Assassin’s Creed (2016)

Now streaming on HBO Go/Now
Director: Justin Kurzel
Starring: Michael Fassbender, Marion Cotillard

Michael Fassbender in Assassin’s Creed (20th Century Fox)

Michael Fassbender plays Cal Lynch, a death row inmate bailed out of his predicament by an evil corporation known (and familiar to gamers) as Abstergo. They introduce the animus, the key to the AC games, a contraption into which you plug in a present day human, and it allows them to access memories belonging to their ancestors. The animus’ owners, a father-daughter pair from Abstergo played by Jeremy Irons & Marion Cotillard, need Cal to access the memories of one ancestor. At the risk of continuing what is becoming an exceedingly dumb paragraph, this ancestor is an Assassin (big A means he’s official), and he may have knowledge of an artifact known as the Apple of Eden. Cotillard want the Apple because it mystically may be able to remove the will to commit violence from the human spirit. Irons wants it for more nefarious reasons, explained by the fact that, well, someone has to be the bad guy.

All of that nonsense is in line with the setup in the games. It’s all just silliness to get to the meat of what makes AC games such fun- exploring old cities with beautiful vistas, using stealth to assassinate evildoers, and… climbing. In early AC games, I always sought out the viewpoints first – the spires on churches or ledges on buildings that provided dramatically gorgeous panoramic views of the city. That moment, as the camera sweeps around you, was a stunning moment for gamers. You felt transported to that place, whether it was Third Crusade Damascus, 15th century Venice, or pre-Revolution Boston.

The film chooses 1492 Spain as its historical locale. Unfortunately, this was apparently during Spain’s memorable Fucking Everything Is On Fire period, so instead of gorgeous vistas, we get a generic, smoky, dark city.
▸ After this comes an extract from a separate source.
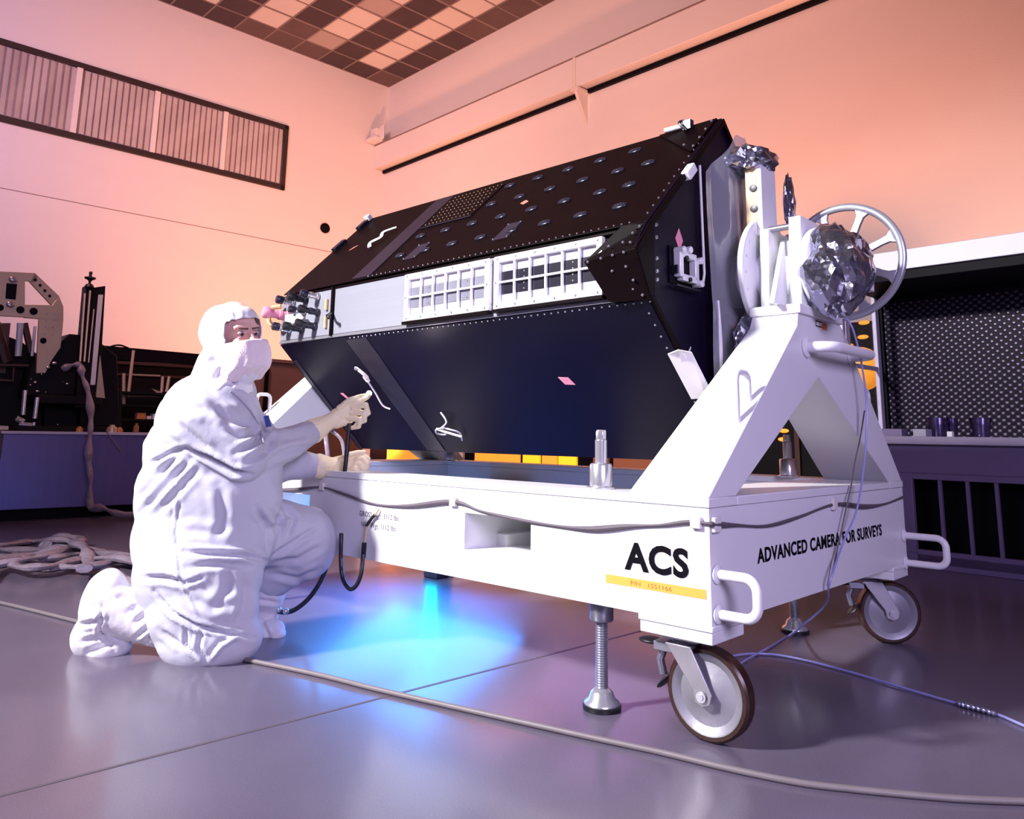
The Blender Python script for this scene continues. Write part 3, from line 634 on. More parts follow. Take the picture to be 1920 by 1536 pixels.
# tape and loose cords
m = MB(); m.tube(spline([up(-2.215, .475, .02), up(-2.235, .50, .03), up(-2.19, .53, .028), up(-2.20, .56, .035), up(-2.155, .60, .02)]), .011, 8, flat=.25, flatdir=nu); obj('loose_tape', m, 'white_tag', upan)
dl = low(0, 0, 1) - low(0, 0, 0)
m = MB(); m.tube(spline([low(-2.13, .40, .02), low(-2.09, .375, .05), low(-2.06, .385, .06), low(-2.06, .42, .05), low(-2.10, .43, .04), low(-2.12, .415, .03), low(-2.13, .45, .02), low(-2.135, .50, .02), low(-2.13, .55, .03), low(-2.11, .575, .02)]), .0045, 7); m.tube(spline([low(-2.12, .375, .04), low(-2.085, .36, .05), low(-2.05, .40, .05), low(-2.08, .42, .04)]), .008, 7, flat=.4); obj('loose_cord', m, 'cord_white', lpan)
m = MB(); m.tube(spline([low(-1.76, .60, .01), low(-1.735, .63, .03), low(-1.77, .645, .05), low(-1.82, .655, .05), low(-1.845, .68, .04), low(-1.80, .69, .03), low(-1.78, .655, .04), low(-1.73, .66, .04), low(-1.71, .69, .02), low(-1.73, .725, .02)]), .0042, 7); m.tube(spline([low(-1.81, .65, .05), low(-1.76, .665, .05), low(-1.70, .70, .03)]), .006, 7); obj('loose_cord', m, 'cord_white', lpan)
# side band
m = MB(); m.box(-2.185, -.56, YB, YB + .02, ZL + .012, ZU - .004); band = obj('side_band', m, 'silver_band', ins, bevel=.002)
m = MB(); m.box(IX0, IX1 - .01, YB - .003, YB + .02, ZL - .004, ZL + .010); obj('lower_trim', m, 'silver_trim', band, bevel=.002)
m = MB(); m.box(IX0, IX1 - .01, YB - .004, YB + .02, ZU - .016, ZU - .004); obj('upper_trim', m, 'black_panel', band, bevel=.002)
m = MB()
for i in range(52): m.ell(low(-2.05 + i * .0335, .2565, .005), np.eye(3), (.0038, .0038, .0038), 8)
obj('screws', m, 'screw', lpan); m = MB()
for i in range(46): m.ell(up(-1.93 + i * .0335, .258, .006), np.eye(3), (.0038, .0038, .0038), 8)
obj('screws', m, 'screw', upan)
for fn, pp in ((up, upan), (low, lpan)):
    m = MB()
    for i in range(14): m.ell(fn(-.368, .29 + i * .036, .006), np.eye(3), (.0042, .0042, .0042), 8)
    obj('screws', m, 'screw', pp)
# two framed vents
def vent(x0, x1, dark):
    z0, z1 = 1.290, 1.503; y = YB; th = .022; fw = .026
    m = MB(); m.box(x0, x1, y - th, y, z0, z0 + fw); m.box(x0, x1, y - th, y, z1 - fw, z1); m.box(x0, x0 + fw, y - th, y, z0 + fw, z1 - fw); m.box(x1 - fw, x1, y - th, y, z0 + fw, z1 - fw)
    v = obj('vent_window', m, 'vent_frame', band, bevel=.003)
    m = MB(); n = 6; wi = (x1 - x0 - 2 * fw)
    for k in range(1, n): xx = x0 + fw + wi * k / n; m.box(xx - .0035, xx + .0035, y - .018, y - .008, z0 + fw, z1 - fw)
    zc = (z0 + z1) / 2; m.box(x0 + fw, x1 - fw, y - .020, y - .008, zc - .0035, zc + .0035); obj('grille_bars', m, 'vent_frame', v)
    m = MB(); m.box(x0 + fw, x1 - fw, y - .003, y + .001, z0 + fw, z1 - fw); obj('back_plate', m, 'vent_back_white', v)
    m = MB(); m.box(x0 + fw + .004, x1 - fw - .004, y - .0055, y - .003, z0 + fw + .034, z1 - fw - .036); obj('screen', m, 'vent_back_dark' if dark else 'vent_back_grey', v)
    m = MB()
    for k in range(6):
        for zz in (z0 + .012, z1 - .012): m.lathe([(.006, 0), (.004, .003)], (x0 + .02 + (x1 - x0 - .04) * k / 5, y - th, zz), (0, -1, 0), 8)
    for xx in (x0 + .012, x1 - .012): m.lathe([(.006, 0), (.004, .003)], (xx, y - th, zc), (0, -1, 0), 8)
    for kk in (1, 4):
        for j in range(4): m.lathe([(.0035, 0), (.003, .002)], (x0 + fw + wi * (kk + .55) / n, y - .006, zc - .035 + .023 * j), (0, -1, 0), 8)
    obj('screws', m, 'screw', v)
vent(-1.615, -1.082, False); vent(-1.055, -.520, True)
m = MB(); m.box(-1.615, -1.078, YB - .03, YB - .004, 1.276, 1.288); m.box(-1.055, -.515, YB - .03, YB - .004, 1.277, 1.288)
obj('vent_sill', m, 'black_panel', band)
# dark nose bracket at the right end of the band
m = MB(); xe = -.335; yo = .157; zm = 1.417
A_ = [(-.60, .200, 1.418), (xe, yo, zm), (xe, YB + .02, ZU + .012), (-.42, YB + .01, ZU + .004)]
m.add([(-.595, YB - .029, zm), (xe, yo, zm), (xe, YB + .010, ZU + .005), (-.43, YB - .028, ZU + .001), (-.485, YB - .028, ZL - .008), (xe, YB - .002, ZL - .012), (-.595, YB + .03, zm), (xe, YB + .03, zm), (xe, YB + .03, ZU - .01), (-.43, YB + .03, ZU - .01), (-.485, YB + .03, ZL), (xe, YB + .03, ZL)],
      [(0, 1, 2, 3), (1, 0, 4, 5), (0, 3, 9, 6), (4, 0, 6, 10), (1, 5, 11, 7), (2, 1, 7, 8), (3, 2, 8, 9), (5, 4, 10, 11), (6, 9, 8, 7), (6, 7, 11, 10)])
nb = obj('nose_bracket', m, 'black_panel', ins, bevel=.002)
m = MB()
for x, y, z in ((-.38, .215, 1.487), (-.40, .185, 1.452), (-.365, .178, 1.445), (-.47, .20, 1.452), (-.365, .235, 1.512), (-.57, .211, 1.412), (-.50, .195, 1.412), (-.44, .18, 1.412), (-.385, .168, 1.412), (-.45, .192, 1.36), (-.385, .180, 1.365), (-.37, .20, 1.32), (-.43, .222, 1.292), (-.385, .222, 1.295), (-.355, .232, 1.272)):
    m.ell((x, y - .004, z), np.eye(3), (.0055, .0055, .0055), 8)
obj('screws', m, 'screw', nb)
# upper corner plate with tag
cpl = panel(up, [(-.63, .79), (-.37, .60), (-.36, .795)], .012, 'black_panel', 'corner_plate')
m = MB()
for x, y in ((-.375, .63), (-.375, .68), (-.375, .73), (-.375, .78), (-.43, .655)): m.ell(up(x, y, .013), np.eye(3), (.006, .006, .006), 8)
obj('screws', m, 'screw', cpl)
m = MB(); m.cyl(up(-.50, .79, .02), up(-.585, .775, .03), .011, 12); obj('tag', m, 'white_tag', cpl)
m = MB(); m.tube(spline([up(-.46, .77, .012), up(-.49, .785, .04), up(-.50, .765, .05), up(-.47, .75, .02)]), .006, 7); m.obox(up(-.475, .775, .025), np.eye(3), (.018, .014, .02)); obj('latch', m, 'clip_dark', cpl)
# left end roof fittings
m = MB()
for y, w in ((.58, .05), (.74, .05)): m.obox(up(IX0 + .02, y, .012), [np.eye(3)[0], up(0, 1) - up(0, 0), nu], (.02, w, .010))
obj('edge_latch', m, 'clip_dark', upan, bevel=.003)
m = MB(); m.obox(up(IX0 + .03, .775, .025), [np.eye(3)[0], up(0, 1) - up(0, 0), nu], (.02, .015, .016)); obj('tag', m, 'white_tag', upan, bevel=.003)
# end panel (right)
m = MB(); prof2 = [(YB - .004, ZU + .002), (YM, ZTOP + .004), (YR + .004, ZU + .002), (YR + .004, ZL - .002), (YM, ZBOT - .004), (YB - .004, ZL - .002), (.162, zm)]
m.prism([(IX1 - .006, y, z) for y, z in prof2], (.006, 0, 0)); ep = obj('end_panel', m, 'navy_panel', ins, bevel=.001)
m = MB()
rim = [(.165, zm), (YB, ZU), (YM, ZTOP), (YR, ZU), (YR, ZL), (YM, ZBOT), (YB, ZL)]
for i in range(7):
    p, q2 = rim[i], rim[(i + 1) % 7]; cc = np.array([YM, AX]); sh = .955
    pi_ = cc + (np.array(p) - cc) * sh; qi = cc + (np.array(q2) - cc) * sh
    m.hexa([(IX1 - .02, p[0], p[1]), (IX1 - .02, q2[0], q2[1]), (IX1 - .02, qi[0], qi[1]), (IX1 - .02, pi_[0], pi_[1]), (IX1 + .012, p[0], p[1]), (IX1 + .012, q2[0], q2[1]), (IX1 + .012, qi[0], qi[1]), (IX1 + .012, pi_[0], pi_[1])])
obj('end_rim', m, 'black_panel', ep, bevel=.002)
m = MB()
for z in (1.56, 1.53, 1.485, 1.41, 1.365, 1.335): m.lathe([(.008, 0), (.006, .004)], (IX1, .302, z), (1, 0, 0), 12)
m.tube([(IX1 + .003, .49, 1.10), (IX1 + .01, .495, 1.12), (IX1 + .003, .50, 1.10), (IX1 + .006, .495, 1.085), (IX1 + .003, .49, 1.10)], .003, 6)
obj('screws', m, 'screw', ep)
m = MB(); c = np.array([IX1 + .001, .449, 1.505]); m.prism([c + [0, 0, .042], c + [0, .026, 0], c + [0, 0, -.042], c + [0, -.026, 0]], (.001, 0, 0)); obj('sticker', m, 'pink_sticker', ep)
# square port with a silver frame on the end panel
m = MB(); m.box(IX1, IX1 + .006, .375, .545, 1.335, 1.470); pf = obj('port_back', m, 'bench_black', ep)
m = MB(); x0 = IX1 + .006
for (y0, y1, z0, z1) in ((.40, .425, 1.36, 1.455), (.505, .53, 1.36, 1.435), (.42, .515, 1.432, 1.455), (.42, .515, 1.348, 1.372)): m.box(x0, x0 + .028, y0, y1, z0, z1)
for y, z in ((.41, 1.455), (.53, 1.435), (.53, 1.35), (.455, 1.462)): m.cyl((x0, y, z), (x0 + .042, y, z), .013, 12)
obj('port_frame', m, 'alu_white', pf, bevel=.003)
m = MB(); m.box(x0, x0 + .02, .39, .402, 1.37, 1.40); m.cyl((x0, .44, 1.43), (x0 + .035, .44, 1.43), .009, 10); m.cyl((x0, .46, 1.355), (x0 + .035, .46, 1.355), .008, 10); obj('port_fitting', m, 'rubber_black', pf)
m = MB(); m.box(IX1, IX1 + .035, .375, .535, 1.322, 1.328); obj('port_lip', m, 'strip_panel', pf)
# tags over the end edge
m = MB(); cs = low(IX1 - .004, .44, .0); e1 = (low(0, 1) - low(0, 0)); e1 /= np.linalg.norm(e1)
P = [low(IX1 - .03, .415, .008), low(IX1 + .018, .405, .006), low(IX1 + .045, .43, -.02), low(IX1 + .045, .545, -.02), low(IX1 + .028, .563, .004), low(IX1 - .028, .563, .008)]
m.prism(P, np.array([.004, -.006, -.004])); obj('paper_tag', m, 'white_tag', ep)
m = MB(); m.obox(up(IX1 + .012, .505, -.012), [np.eye(3)[0], up(0, 1) - up(0, 0), nu], (.016, .035, .018)); obj('paper_tag', m, 'white_tag', ep, bevel=.004)
# clear film hung over the end
def film(y0, y1, zs, x0, amp, seed, ny=34, nz=70, rag=0.0):
    m = MB(); vs = []
    for i in range(nz + 1):
        for j in range(ny + 1):
            v = j / ny; y = y0 + (y1 - y0) * v; zt = zs[1](y) ; zb = zs[0](y); z = zb + (zt - zb) * i / nz
            bul = math.sin(math.pi * min(1, v * 1.0)) * .04
            n1 = noise.noise(Vector((seed, y * 8, z * .9))); n2 = 1 - 2 * abs(noise.noise(Vector((seed + 4, y * 11 + z * 1.2, z * 1.6 - y * 2)))); n3 = noise.noise(Vector((seed, y * 34, z * 1.5)))
            vs.append((x0 + bul + amp * (.8 * n1 + .5 * n2 + .15 * n3), y, z))
    fs = [(i * (ny + 1) + j, i * (ny + 1) + j + 1, (i + 1) * (ny + 1) + j + 1, (i + 1) * (ny + 1) + j) for i in range(nz) for j in range(ny)]
    m.add(vs, fs); return m
zt_ = lambda y: min(ZTOP - .06 - abs(y - YM) * 1.1, 1.98); zb_ = lambda y: max(ZBOT + .10 + abs(y - YM) * .75, .86)
o = obj('plastic_film', film(.592, 1.04, (zb_, zt_), IX1 + .035, .030, 2.0), 'film', ins, ang=180); o['label'] = 'clear plastic sheet'
m = MB(); m.tube([(IX1 + .012, .592, 1.82), (IX1 + .02, .590, 1.40), (IX1 + .012, .591, 1.36)], .005, 8); obj('film_edge', m, 'vent_frame', ins)
m = MB(); m.tube(spline([(IX1 + .05, .625, 1.30), (IX1 + .055, .63, 1.15), (IX1 + .05, .632, 1.02)]), .008, 8); obj('film_fold', m, 'vent_frame', ins)
for cc, rr, sd in (((-.215, .79, 1.86), (.08, .12, .055), 1.0), ((-.20, .72, 1.11), (.055, .11, .14), 7.0), ((-.125, .90, 1.70), (.018, .035, .11), 17.0)):
    m = MB(); m.add(*crumple(cc, rr, .30, 1.8, sd, 3)); obj('crumpled_film', m, 'foil_film', ins, flat=True)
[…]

He does some climbing, but it’s frenetic and on the run. There’s some assassinating, but there’s hardly enough time spent figuring out why this life needed taking. It’s not good when a video game assassination quest is more fleshed out plotwise than a movie, but in the original 2007 game, I at least always understood why these characters needed to die.

The film spends too much time talking about Cal’s backstory and letting Cotillard settle into that good girl working for bad people trope. It’s all boring. And worst of all, in those moments where a fight in old Spain verges on catching your attention, the movie cuts back to shots of Fassbender in the animus, just punching air and doing imaginary parkour like it’s the world’s worst rhythmic gymnastics routine. It kills your sense of being in the scene with his ancestor, and it’s all to get back to the far more boring present day story.

Marion Cotillard and Michael Fassbender in Assassin’s Creed (20th Century Fox)

Fassbender, Cotillard, Irons, and castmates Michael K. Williams, Brendan Gleeson, and Charlotte Rampling are all incredibly talented pros, and they elevate this drivel to a level higher than it probably deserves. Even if some of their characters suck, their performances don’t. Rampling even manages to give a pretty commanding performance during her brief time on screen.

Assassin’s Creed is, remarkably, in the upper echelon of video game movies, but that unfortunately doesn’t make it good or worthwhile. It was like watching a movie made from a first draft. There are elements that could have worked, but it needed more revisions and care than the filmmakers put into it.